7 Vos films sont-ils diffusés en dehors du Canada et de la France ? En Tunisie par exemple ? Avez-vous des contacts particuliers avec ce pays (qui est votre pays d’origine) ?
La plupart de mes films sont achetés et souvent enseignés dans les universités américaines et canadiennes. Ils sortent en salle en France et sont montrés dans des festivals dans d’autres pays. Béatrice un siècle était projeté à Tunis où Béatrice et moi sommes nées. II a eu un très grand succès public et médiatique ; c’était très émouvant.

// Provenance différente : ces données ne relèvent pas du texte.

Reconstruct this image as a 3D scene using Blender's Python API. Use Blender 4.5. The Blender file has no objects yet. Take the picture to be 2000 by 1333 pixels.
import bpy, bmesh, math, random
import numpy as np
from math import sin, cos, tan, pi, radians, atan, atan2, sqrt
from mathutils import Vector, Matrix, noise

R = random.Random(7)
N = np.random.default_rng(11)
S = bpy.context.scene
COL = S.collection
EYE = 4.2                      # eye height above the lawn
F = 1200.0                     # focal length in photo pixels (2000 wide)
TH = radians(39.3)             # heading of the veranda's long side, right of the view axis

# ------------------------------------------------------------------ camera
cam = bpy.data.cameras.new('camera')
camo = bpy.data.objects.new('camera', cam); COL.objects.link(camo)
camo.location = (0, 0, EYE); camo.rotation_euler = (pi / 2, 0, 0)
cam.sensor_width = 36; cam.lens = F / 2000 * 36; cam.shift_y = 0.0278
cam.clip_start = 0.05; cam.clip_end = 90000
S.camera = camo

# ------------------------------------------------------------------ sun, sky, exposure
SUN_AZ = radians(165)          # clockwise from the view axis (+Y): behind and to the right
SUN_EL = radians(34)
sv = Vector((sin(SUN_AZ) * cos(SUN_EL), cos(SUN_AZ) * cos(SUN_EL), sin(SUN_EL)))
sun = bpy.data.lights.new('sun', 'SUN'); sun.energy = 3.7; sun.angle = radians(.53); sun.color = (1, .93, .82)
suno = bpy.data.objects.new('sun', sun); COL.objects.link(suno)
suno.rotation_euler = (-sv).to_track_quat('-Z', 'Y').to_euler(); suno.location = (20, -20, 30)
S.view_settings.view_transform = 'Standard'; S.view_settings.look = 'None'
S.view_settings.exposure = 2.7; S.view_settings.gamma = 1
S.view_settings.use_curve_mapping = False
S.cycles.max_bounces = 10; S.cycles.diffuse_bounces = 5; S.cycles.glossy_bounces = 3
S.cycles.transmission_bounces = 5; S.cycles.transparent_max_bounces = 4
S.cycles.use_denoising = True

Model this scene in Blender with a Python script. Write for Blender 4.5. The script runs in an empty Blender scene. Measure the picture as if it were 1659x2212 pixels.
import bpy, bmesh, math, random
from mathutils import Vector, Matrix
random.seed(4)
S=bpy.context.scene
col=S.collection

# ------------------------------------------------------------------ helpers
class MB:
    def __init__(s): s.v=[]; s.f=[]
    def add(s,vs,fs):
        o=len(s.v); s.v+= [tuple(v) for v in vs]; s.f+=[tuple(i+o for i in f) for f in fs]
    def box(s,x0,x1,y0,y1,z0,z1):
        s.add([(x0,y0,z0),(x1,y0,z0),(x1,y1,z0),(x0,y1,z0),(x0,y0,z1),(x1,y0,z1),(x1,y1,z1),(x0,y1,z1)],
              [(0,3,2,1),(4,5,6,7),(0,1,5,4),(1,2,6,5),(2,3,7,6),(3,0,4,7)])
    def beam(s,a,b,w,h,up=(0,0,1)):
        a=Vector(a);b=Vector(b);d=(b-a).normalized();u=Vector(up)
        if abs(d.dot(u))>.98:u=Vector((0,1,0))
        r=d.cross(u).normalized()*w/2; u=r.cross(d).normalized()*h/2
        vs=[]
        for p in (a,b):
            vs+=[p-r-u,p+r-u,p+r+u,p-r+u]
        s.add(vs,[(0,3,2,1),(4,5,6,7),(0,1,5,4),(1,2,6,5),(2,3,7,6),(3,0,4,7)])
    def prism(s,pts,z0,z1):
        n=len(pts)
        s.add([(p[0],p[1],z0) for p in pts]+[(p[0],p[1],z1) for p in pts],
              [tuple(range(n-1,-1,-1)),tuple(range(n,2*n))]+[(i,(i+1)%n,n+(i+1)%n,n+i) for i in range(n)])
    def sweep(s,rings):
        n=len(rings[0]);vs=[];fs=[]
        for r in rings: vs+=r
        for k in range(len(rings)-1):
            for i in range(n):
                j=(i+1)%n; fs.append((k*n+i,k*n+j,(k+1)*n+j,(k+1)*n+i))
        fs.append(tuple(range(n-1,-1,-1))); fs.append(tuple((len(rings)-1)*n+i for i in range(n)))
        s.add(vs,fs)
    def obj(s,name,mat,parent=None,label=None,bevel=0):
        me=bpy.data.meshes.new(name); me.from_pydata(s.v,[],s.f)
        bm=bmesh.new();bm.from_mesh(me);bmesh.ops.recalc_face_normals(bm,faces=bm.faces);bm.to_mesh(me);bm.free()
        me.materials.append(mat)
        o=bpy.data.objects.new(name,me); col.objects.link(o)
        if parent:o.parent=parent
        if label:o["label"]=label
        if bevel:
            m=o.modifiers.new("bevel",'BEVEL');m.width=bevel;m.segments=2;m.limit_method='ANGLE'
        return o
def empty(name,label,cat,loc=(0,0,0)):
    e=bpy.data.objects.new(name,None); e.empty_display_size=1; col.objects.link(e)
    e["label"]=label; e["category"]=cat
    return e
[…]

Je garde un contact très proche avec la Tunisie ; ma famille y vit. La révolution était une immense source d’enchantement et d’espoir pour moi qui m’a beaucoup rapprochée de la Tunisie. Je suis avec une grande attention et aujourd’hui avec une grande inquiétude la situation politique et les dérives autoritaires de ce président ultraconservateur et autocrate. D’ailleurs dans Années en parenthèses, il y a une grande partie sur la Tunisie et ce président qui a confisqué la marche vers la démocratie.